**CHALLENGE**
Restate word for word the lines of the records below, starting at the line that contains "Keep writing the" and ending at the line that contains "the right', LMD)", with both of those lines included and nothing else.

**RECORDS FOR PROCESSING**

========

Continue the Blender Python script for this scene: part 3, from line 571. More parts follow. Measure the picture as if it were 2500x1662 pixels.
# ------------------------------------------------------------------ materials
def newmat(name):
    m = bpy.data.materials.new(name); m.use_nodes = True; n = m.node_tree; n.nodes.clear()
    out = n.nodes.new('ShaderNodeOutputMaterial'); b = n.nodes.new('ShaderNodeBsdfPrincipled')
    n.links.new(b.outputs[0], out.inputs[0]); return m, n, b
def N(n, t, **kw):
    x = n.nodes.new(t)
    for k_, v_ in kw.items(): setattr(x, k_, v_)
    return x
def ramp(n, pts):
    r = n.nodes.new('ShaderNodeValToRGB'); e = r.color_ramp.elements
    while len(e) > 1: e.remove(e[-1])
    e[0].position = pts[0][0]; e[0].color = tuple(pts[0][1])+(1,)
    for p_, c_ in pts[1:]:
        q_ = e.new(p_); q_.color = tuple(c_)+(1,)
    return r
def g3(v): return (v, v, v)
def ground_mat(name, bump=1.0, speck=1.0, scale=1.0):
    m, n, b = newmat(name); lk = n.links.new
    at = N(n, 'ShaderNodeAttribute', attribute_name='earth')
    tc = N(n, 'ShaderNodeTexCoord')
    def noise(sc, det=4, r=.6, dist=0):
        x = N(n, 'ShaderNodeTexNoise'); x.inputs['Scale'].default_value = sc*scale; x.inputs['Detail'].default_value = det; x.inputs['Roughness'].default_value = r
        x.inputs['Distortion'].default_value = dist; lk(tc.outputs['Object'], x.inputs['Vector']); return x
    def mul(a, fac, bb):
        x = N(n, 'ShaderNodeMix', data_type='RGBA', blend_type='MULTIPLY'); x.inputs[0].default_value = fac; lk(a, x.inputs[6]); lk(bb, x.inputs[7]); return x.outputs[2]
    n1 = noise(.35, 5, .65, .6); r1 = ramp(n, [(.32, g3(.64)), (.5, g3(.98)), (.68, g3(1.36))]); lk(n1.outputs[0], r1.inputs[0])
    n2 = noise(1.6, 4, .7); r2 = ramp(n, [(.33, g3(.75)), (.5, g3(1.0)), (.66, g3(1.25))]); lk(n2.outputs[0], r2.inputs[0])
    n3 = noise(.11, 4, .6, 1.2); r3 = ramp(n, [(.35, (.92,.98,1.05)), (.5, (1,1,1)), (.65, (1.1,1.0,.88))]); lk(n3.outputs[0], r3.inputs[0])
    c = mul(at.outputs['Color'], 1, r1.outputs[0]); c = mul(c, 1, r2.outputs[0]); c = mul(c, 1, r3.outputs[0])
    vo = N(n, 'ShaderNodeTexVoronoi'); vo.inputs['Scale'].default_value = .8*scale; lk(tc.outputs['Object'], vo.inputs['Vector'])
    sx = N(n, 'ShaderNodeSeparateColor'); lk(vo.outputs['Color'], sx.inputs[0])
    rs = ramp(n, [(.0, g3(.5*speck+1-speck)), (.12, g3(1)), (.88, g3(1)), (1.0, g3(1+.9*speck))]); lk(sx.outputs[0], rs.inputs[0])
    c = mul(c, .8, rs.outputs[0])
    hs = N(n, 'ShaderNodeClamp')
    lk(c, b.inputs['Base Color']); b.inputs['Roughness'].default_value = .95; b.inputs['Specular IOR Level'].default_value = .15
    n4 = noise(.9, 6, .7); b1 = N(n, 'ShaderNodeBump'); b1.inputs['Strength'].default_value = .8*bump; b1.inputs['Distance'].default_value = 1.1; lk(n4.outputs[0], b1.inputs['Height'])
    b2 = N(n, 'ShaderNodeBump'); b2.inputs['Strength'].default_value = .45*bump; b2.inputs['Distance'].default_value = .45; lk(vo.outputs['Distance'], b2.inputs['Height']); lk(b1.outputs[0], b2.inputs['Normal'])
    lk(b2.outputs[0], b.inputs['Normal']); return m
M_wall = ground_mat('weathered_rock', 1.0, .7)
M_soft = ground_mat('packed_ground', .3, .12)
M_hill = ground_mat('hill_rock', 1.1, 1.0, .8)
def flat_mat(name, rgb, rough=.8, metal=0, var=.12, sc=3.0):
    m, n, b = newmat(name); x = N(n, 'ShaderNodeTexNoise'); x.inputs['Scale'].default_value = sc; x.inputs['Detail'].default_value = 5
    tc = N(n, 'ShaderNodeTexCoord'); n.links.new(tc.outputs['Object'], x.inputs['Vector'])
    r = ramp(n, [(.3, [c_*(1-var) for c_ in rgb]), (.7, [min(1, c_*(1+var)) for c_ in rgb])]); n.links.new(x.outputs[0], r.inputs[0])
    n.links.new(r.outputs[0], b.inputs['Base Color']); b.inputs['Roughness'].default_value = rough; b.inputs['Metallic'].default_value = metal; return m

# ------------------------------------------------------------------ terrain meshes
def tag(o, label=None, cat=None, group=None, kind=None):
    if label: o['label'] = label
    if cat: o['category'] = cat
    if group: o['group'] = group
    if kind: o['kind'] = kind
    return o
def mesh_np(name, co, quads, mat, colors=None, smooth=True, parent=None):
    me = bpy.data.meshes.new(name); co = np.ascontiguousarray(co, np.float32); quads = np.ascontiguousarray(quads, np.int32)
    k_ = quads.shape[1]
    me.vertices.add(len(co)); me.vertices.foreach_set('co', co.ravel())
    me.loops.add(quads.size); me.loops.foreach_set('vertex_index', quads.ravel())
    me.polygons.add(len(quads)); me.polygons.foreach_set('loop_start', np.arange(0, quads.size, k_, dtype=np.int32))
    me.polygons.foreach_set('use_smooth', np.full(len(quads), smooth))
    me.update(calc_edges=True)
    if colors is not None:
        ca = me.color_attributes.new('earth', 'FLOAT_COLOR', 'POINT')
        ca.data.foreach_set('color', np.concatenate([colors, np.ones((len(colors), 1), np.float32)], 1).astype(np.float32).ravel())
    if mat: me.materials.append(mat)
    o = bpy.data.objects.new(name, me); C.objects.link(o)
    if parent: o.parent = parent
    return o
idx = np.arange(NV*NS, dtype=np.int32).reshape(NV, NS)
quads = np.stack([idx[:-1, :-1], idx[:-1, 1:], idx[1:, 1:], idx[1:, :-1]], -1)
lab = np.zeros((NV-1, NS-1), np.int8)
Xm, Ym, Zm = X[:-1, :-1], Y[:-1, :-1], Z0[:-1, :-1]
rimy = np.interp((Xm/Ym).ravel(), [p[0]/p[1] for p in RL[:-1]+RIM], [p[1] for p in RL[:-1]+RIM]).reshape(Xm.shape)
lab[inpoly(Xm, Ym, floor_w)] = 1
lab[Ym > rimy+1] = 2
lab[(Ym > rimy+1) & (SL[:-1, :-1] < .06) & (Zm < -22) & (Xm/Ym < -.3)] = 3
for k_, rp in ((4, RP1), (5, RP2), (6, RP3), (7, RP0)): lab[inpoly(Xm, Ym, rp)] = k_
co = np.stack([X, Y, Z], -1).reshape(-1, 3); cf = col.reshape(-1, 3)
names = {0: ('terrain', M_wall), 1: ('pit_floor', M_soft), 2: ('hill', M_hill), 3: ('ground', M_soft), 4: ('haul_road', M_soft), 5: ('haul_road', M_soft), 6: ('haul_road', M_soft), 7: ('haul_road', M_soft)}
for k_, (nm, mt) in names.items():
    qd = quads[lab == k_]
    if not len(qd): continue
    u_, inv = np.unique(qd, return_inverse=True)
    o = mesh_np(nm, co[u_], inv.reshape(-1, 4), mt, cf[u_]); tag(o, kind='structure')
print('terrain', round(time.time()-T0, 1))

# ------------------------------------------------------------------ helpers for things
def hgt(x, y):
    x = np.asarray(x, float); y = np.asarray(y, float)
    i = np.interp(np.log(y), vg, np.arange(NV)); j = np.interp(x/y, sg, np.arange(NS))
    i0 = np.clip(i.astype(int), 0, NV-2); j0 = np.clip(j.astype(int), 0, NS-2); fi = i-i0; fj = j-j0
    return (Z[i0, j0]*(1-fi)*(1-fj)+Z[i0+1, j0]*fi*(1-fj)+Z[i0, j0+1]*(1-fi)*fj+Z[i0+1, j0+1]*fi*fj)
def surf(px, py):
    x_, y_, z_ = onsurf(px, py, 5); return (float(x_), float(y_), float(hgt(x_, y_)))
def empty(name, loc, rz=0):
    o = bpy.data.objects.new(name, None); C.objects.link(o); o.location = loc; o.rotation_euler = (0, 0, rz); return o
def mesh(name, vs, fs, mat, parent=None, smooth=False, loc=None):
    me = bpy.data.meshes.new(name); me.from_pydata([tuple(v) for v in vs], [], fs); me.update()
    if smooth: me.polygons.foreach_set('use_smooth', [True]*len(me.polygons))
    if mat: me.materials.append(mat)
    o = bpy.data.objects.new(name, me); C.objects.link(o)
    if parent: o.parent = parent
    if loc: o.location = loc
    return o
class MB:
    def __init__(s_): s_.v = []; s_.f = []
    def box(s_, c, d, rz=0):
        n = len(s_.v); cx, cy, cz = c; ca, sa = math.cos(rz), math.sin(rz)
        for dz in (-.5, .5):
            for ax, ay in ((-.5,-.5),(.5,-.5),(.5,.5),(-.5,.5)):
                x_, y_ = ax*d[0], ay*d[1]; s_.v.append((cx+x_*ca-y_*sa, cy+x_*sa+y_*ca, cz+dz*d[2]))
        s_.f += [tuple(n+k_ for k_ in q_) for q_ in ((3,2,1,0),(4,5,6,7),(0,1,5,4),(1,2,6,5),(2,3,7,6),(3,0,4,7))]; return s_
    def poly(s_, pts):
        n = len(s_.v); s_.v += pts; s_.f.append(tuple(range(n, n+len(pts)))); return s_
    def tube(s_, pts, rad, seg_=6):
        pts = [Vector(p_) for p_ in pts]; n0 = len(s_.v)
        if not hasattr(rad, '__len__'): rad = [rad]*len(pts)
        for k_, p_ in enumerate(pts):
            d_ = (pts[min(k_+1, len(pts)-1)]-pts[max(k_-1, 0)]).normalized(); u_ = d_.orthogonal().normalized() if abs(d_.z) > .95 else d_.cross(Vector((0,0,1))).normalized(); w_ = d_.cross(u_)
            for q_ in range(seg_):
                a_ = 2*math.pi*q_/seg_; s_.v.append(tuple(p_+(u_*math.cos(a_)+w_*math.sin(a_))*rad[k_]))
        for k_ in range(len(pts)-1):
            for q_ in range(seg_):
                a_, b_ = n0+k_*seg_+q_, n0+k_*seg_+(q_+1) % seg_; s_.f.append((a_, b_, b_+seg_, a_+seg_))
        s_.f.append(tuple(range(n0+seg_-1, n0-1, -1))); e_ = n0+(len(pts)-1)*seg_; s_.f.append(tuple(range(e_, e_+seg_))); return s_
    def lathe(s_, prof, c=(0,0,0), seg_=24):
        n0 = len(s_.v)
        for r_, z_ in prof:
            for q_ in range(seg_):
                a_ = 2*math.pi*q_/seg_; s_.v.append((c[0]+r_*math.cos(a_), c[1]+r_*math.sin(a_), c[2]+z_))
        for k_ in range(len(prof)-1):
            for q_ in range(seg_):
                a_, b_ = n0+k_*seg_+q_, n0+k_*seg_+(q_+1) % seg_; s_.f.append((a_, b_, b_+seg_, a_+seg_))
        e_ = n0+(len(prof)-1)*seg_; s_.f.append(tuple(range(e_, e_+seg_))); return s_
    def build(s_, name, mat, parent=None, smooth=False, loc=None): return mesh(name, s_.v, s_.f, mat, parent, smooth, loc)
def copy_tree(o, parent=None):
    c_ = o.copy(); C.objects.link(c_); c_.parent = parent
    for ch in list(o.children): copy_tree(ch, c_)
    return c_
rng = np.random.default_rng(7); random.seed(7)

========

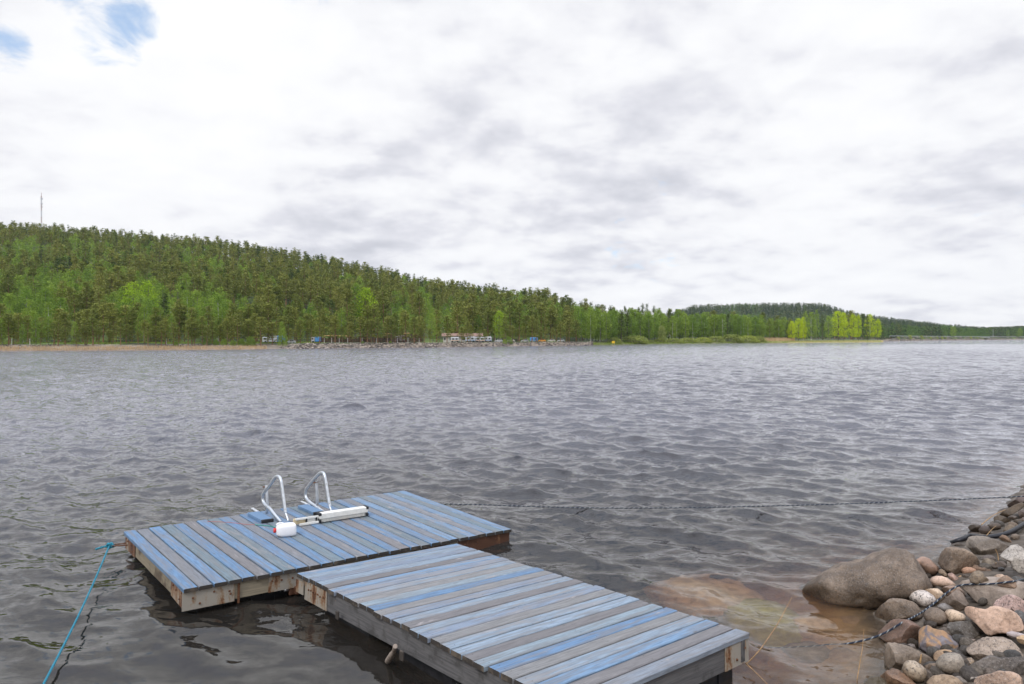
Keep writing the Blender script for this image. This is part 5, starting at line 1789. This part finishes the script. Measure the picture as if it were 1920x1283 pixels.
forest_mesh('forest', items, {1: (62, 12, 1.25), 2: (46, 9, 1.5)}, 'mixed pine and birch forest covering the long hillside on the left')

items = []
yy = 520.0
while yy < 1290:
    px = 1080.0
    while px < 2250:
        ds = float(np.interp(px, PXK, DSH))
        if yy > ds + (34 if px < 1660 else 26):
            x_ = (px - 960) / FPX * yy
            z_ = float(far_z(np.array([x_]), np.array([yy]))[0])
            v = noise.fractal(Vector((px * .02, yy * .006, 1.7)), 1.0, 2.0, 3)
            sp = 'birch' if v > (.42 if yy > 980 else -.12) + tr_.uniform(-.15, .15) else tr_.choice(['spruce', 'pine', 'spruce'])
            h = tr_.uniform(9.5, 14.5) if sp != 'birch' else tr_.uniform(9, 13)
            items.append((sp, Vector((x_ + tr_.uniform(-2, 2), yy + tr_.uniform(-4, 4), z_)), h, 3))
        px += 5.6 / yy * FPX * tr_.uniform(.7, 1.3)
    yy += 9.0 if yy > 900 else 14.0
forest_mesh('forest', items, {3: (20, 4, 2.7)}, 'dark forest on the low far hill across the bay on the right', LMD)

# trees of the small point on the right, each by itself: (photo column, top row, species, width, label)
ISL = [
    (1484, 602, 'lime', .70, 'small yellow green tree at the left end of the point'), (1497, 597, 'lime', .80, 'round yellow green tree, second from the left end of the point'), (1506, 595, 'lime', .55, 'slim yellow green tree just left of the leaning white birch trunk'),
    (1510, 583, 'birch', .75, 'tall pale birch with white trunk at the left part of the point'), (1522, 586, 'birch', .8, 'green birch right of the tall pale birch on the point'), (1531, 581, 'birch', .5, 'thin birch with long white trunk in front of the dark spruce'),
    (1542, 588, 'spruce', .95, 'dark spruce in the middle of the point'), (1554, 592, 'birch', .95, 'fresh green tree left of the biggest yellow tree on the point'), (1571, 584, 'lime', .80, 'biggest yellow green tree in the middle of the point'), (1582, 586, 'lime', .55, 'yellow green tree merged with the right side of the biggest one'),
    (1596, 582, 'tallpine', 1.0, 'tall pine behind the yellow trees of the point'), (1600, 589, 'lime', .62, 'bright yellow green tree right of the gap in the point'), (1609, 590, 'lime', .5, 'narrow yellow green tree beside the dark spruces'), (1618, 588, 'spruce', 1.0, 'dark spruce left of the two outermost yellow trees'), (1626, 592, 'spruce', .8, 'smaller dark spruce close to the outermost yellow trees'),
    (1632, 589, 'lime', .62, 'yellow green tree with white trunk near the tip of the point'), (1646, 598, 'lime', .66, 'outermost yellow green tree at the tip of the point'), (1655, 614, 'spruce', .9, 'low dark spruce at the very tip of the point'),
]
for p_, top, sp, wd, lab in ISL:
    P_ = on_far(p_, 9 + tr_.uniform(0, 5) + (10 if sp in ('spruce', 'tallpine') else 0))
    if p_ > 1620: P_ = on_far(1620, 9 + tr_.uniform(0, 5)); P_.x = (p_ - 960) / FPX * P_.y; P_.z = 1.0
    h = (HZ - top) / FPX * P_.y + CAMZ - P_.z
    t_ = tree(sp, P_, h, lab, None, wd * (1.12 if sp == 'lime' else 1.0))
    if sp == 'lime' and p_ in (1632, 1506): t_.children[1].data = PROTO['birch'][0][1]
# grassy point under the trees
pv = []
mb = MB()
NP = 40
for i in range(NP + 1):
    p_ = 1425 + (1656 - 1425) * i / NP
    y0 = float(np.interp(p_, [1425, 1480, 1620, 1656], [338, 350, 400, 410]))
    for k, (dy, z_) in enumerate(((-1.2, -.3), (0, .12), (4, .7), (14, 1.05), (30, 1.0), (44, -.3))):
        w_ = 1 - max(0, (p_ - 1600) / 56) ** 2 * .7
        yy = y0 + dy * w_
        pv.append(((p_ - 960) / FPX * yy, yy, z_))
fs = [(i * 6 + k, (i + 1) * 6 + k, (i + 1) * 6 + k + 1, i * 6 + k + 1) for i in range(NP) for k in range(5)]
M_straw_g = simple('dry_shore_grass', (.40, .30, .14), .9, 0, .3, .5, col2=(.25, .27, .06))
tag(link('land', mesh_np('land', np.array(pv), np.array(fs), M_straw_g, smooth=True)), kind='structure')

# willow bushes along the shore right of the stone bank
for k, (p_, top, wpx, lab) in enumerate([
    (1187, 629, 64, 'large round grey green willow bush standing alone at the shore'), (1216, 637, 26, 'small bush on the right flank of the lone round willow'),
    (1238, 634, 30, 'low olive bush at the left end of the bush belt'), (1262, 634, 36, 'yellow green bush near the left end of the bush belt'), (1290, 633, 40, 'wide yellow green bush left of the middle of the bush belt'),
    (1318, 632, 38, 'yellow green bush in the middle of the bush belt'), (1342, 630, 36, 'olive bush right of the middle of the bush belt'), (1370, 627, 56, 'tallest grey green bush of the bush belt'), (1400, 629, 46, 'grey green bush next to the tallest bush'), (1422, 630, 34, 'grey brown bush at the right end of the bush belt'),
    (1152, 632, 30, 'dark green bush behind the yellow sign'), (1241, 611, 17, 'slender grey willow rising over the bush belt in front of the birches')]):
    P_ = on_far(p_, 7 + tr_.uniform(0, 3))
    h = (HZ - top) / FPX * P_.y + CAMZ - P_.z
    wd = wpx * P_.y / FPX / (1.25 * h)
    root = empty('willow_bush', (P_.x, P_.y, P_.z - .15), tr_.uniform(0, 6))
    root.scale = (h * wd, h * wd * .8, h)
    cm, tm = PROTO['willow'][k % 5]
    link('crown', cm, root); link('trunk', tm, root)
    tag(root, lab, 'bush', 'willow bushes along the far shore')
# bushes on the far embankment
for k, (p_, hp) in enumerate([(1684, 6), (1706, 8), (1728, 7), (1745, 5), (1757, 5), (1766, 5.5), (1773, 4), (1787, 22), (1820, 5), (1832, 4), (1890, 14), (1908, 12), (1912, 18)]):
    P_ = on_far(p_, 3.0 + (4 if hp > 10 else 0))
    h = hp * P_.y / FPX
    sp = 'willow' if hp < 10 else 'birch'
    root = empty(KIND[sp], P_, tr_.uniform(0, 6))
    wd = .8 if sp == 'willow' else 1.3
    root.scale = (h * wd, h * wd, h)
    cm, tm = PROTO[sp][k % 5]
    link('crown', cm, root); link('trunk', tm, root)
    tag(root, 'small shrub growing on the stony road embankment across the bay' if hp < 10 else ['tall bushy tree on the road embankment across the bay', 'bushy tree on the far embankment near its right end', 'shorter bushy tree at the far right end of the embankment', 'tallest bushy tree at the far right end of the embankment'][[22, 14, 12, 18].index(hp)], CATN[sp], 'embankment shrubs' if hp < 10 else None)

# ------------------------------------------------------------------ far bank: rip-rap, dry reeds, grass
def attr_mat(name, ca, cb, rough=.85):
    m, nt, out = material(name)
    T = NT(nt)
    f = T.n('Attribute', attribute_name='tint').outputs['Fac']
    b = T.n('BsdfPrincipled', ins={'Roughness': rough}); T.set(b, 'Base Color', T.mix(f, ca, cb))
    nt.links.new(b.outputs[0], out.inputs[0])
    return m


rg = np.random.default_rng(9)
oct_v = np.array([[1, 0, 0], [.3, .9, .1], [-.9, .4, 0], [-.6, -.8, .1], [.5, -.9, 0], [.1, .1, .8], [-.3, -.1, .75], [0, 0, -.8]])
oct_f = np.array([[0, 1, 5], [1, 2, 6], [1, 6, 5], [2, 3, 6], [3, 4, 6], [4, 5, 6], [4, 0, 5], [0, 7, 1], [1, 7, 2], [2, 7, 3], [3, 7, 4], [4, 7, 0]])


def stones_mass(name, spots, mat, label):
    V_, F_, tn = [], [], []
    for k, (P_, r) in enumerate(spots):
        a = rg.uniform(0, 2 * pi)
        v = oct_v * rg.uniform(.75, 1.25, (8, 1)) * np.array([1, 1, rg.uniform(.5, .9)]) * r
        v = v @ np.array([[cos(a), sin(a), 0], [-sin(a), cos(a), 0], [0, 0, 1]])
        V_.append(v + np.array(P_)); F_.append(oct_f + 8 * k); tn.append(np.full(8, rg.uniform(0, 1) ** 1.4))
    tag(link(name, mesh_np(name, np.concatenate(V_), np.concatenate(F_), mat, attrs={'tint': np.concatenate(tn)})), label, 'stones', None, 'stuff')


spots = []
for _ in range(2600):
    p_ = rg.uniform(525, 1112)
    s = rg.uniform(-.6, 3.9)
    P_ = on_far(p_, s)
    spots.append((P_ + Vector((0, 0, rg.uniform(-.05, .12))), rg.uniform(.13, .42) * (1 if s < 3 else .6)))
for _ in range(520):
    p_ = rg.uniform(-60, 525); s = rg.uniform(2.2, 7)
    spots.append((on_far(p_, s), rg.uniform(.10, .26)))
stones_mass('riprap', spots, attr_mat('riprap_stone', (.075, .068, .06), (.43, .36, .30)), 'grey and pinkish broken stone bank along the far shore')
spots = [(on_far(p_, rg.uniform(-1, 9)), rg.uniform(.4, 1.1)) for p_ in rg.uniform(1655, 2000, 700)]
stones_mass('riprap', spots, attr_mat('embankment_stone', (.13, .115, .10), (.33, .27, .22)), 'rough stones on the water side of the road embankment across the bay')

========

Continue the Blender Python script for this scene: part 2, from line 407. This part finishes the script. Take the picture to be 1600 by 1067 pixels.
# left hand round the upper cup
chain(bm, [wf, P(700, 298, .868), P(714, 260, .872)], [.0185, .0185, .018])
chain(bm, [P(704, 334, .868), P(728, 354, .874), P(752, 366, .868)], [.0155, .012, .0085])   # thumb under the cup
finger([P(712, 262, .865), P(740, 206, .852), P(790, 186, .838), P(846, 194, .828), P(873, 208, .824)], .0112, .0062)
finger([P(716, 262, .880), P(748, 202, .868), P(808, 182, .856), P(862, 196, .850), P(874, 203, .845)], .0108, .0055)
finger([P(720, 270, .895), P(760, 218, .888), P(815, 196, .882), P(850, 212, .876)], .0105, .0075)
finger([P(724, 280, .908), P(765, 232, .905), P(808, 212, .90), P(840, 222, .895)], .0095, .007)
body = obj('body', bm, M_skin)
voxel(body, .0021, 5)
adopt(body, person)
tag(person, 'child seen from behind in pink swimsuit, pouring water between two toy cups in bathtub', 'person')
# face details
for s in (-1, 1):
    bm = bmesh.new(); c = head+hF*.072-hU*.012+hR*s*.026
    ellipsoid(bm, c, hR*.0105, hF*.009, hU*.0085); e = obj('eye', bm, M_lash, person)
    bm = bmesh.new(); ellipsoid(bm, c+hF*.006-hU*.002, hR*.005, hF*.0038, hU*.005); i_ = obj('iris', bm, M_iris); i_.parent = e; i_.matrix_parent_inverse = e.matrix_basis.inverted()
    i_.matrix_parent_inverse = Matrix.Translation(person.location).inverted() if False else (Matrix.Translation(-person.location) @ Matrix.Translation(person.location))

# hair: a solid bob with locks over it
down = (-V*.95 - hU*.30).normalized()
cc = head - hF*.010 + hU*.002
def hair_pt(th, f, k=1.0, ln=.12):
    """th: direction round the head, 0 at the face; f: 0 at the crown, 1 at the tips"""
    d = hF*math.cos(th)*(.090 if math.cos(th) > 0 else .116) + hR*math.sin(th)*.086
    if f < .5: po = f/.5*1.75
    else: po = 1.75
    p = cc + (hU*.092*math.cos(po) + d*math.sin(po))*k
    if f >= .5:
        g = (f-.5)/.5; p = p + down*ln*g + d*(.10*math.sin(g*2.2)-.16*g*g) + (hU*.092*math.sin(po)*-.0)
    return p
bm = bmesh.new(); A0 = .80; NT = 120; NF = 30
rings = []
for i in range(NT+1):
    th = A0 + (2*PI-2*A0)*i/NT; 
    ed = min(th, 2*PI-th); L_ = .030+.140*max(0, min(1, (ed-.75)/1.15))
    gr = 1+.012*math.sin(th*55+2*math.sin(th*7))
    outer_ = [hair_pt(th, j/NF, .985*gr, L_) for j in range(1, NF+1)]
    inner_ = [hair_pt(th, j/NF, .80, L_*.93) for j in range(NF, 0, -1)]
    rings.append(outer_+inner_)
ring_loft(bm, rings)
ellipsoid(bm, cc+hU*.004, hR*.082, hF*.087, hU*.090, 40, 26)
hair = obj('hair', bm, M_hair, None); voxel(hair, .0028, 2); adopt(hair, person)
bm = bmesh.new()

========

**WRITTEN REPLY**
Keep writing the Blender script for this image. This is part 5, starting at line 1789. This part finishes the script. Measure the picture as if it were 1920x1283 pixels.
forest_mesh('forest', items, {1: (62, 12, 1.25), 2: (46, 9, 1.5)}, 'mixed pine and birch forest covering the long hillside on the left')

items = []
yy = 520.0
while yy < 1290:
    px = 1080.0
    while px < 2250:
        ds = float(np.interp(px, PXK, DSH))
        if yy > ds + (34 if px < 1660 else 26):
            x_ = (px - 960) / FPX * yy
            z_ = float(far_z(np.array([x_]), np.array([yy]))[0])
            v = noise.fractal(Vector((px * .02, yy * .006, 1.7)), 1.0, 2.0, 3)
            sp = 'birch' if v > (.42 if yy > 980 else -.12) + tr_.uniform(-.15, .15) else tr_.choice(['spruce', 'pine', 'spruce'])
            h = tr_.uniform(9.5, 14.5) if sp != 'birch' else tr_.uniform(9, 13)
            items.append((sp, Vector((x_ + tr_.uniform(-2, 2), yy + tr_.uniform(-4, 4), z_)), h, 3))
        px += 5.6 / yy * FPX * tr_.uniform(.7, 1.3)
    yy += 9.0 if yy > 900 else 14.0
forest_mesh('forest', items, {3: (20, 4, 2.7)}, 'dark forest on the low far hill across the bay on the right', LMD)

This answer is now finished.